OK, we all know the problems with current coinage. The penny and nickel cost more to make then they are worth and the penny really doesn't circulate, it is received in change and gets tossed in jars and cans and eventually returned to CoinStar or the bank to be rerolled and reused.
Dimes haven't been changed in 65 years except for the 1965 composition change.
Quarters are the basic unit of coins these days and, while the
State Quarters were successful, the Parks quarters have not captured the imagination of the public nearly as much.
Halves and dollars are all but unused. I dropped a couple Golden Dollars at the grocery the other day and thought the clerk was going to call the police since he thought they were fake. When is the last time you got a half dollar in change?
Metal content has no bearing on coin value these days, the metal in a nickel is worth more than that of a dime... The dollar coin is smaller than a half dollar, the dime smaller than the nickel and cent.
I often thought a devalue by a factor of 10 would solve the coinage problem, the cent would actually become useful again as well as the other small coins. While I still think that would work, it would be quite a shock to the country. We could instead reevaluate the coinage and create new size coins that more accurately reflect the relative values.

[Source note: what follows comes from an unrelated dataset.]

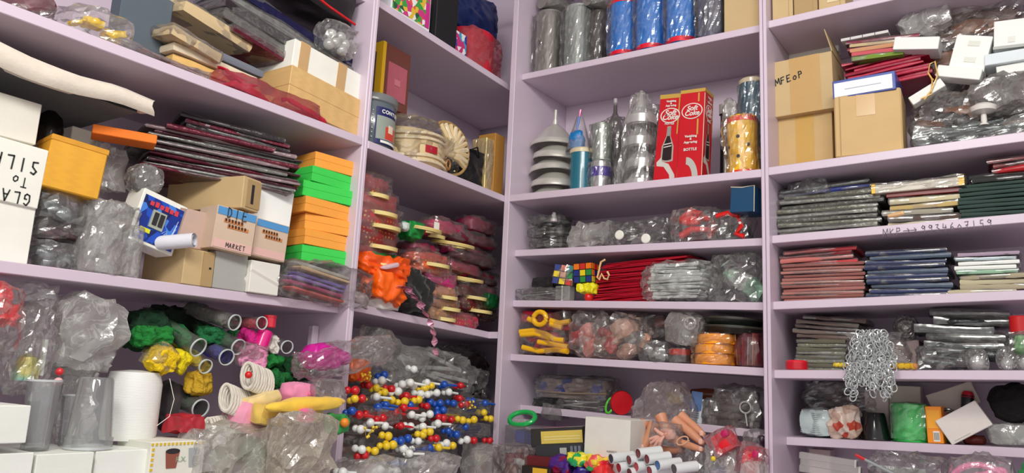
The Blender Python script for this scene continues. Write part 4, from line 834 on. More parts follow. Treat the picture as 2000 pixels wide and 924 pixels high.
# funnels
uf, zf, wf, _ = Fit(Rr, (1020, 270, 1100, 300), .06)
zb = SH['F1'](uf) + .001; ztop = pt(Rr, 1066, 276, .06)[1]; stp = (ztop - zb) / 4; rf = wf / 2
FN = G().lathe([(rf, 0), (rf * 1.03, .002), (rf * 1.0, .014), (rf * .93, .017), (rf * .42, .058), (.0085, .073), (.0085, .082), (.0052, .083), (.0045, .118), (.0035, .118), (.004, .083), (.007, .07), (rf * .4, .055), (rf * .9, .015), (rf * .97, .012), (rf * .985, .001), (rf, 0)], 36)
fm = FN.mesh(ALU, angle=50)
FB = G().lathe([(rf, 0), (rf * 1.03, .002), (rf * 1.0, .016), (rf * .9, .021), (rf * .5, .042), (rf * .4, .04), (rf * .88, .017), (rf * .98, .012), (rf * .985, .001), (rf, 0)], 36); fbm = FB.mesh(ALU, angle=50)
for i in range(5):
    t = thing('funnel', ('lowest aluminium funnel of the stack by the corner post', 'second aluminium funnel from the bottom of the stack', 'middle aluminium funnel of the stack of five', 'second aluminium funnel from the top, tilted to the right', 'topmost aluminium funnel with its thin spout pointing up')[i], 'funnel',
        (uf + (.0, .006, -.004, .008, -.003)[i], .06 + rf, zb + i * stp), (R((0, 3, -2, 2, 0)[i]), R((0, 3, -3, 5, 1)[i]), 0))
    link('cone', fm if i == 4 else fbm, t)
    if i == 4: G().lathe([(.0062, .0), (.0062, .008)], 14, tr(0, 0, .08)).obj('collar', mat('metal', (230, 230, 226), r=.2), t)
    G().tube([(rf * .95, 0, .004), (rf * 1.12, 0, -.002), (rf * 1.1, .0, .012)], .0014, 6).obj('handle', ALU, t)
t, w, h = can('teal cylinder with a cream lid beside the funnels', Rr, (1104, 288, 1146, 372), .05, mat('plastic', (36, 110, 130)), 'F1', top=mat('plastic', (220, 205, 170)), name='lidded_cylinder', cat='cylinder')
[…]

Without revaluing the Dollar how about this:
A new Cent would be slightly smaller than a current dime with a holed center and copper color.
The new 5 cent piece would be slightly larger than the current dime and the same copper color as the new cent.
There would be no need for a 10 cent piece in my scheme.
The quarter would be made of the same nickel-copper mix (25/75%) as the current nickel and be slightly larger than the new 5 cent piece but perhaps a little thinner.
Eliminate the 50 cent piece.
The new dollar coin would be about the size of the current quarter (sized differently to let machines differentiate them). It would be the same nickel-copper composition as the current nickel.
The 2 dollar coin would be a bit larger than the new dollar coin, perhaps bi-metallic like the Twoonie.
There would only be two metal compositions, copper coated zinc for the cents and 5 cent pieces as well as the center of the new $2 coin. 75% copper/25% nickel would be used for the 25 cent coin as well as the dollar and outer part of the $2 coins.
Size would then become more relevant to fiat value of the coins, this would help satisfy advocates for the blind and my own self indulgence.
Metal compositions would be simplified and the ugly clad sandwiches would be gone.
Magnets can still be used to weed out the evil foreign coins in counters and vending machines.
Only 5 coins would be needed to satisfy small value commerce and the paper dollar can be eliminated.
As for designs, I would change the reverse every 5 years. Have each denomination assigned a theme and let the reverses change to follow that theme. Instead of dead presidents and statesmen on the obverse go back to the Liberty images of olde.
I know the vending machine industry has a lot of say in coin size and composition matters but these days more and more vending machines take paper and plastic so that influence is less and less all the time.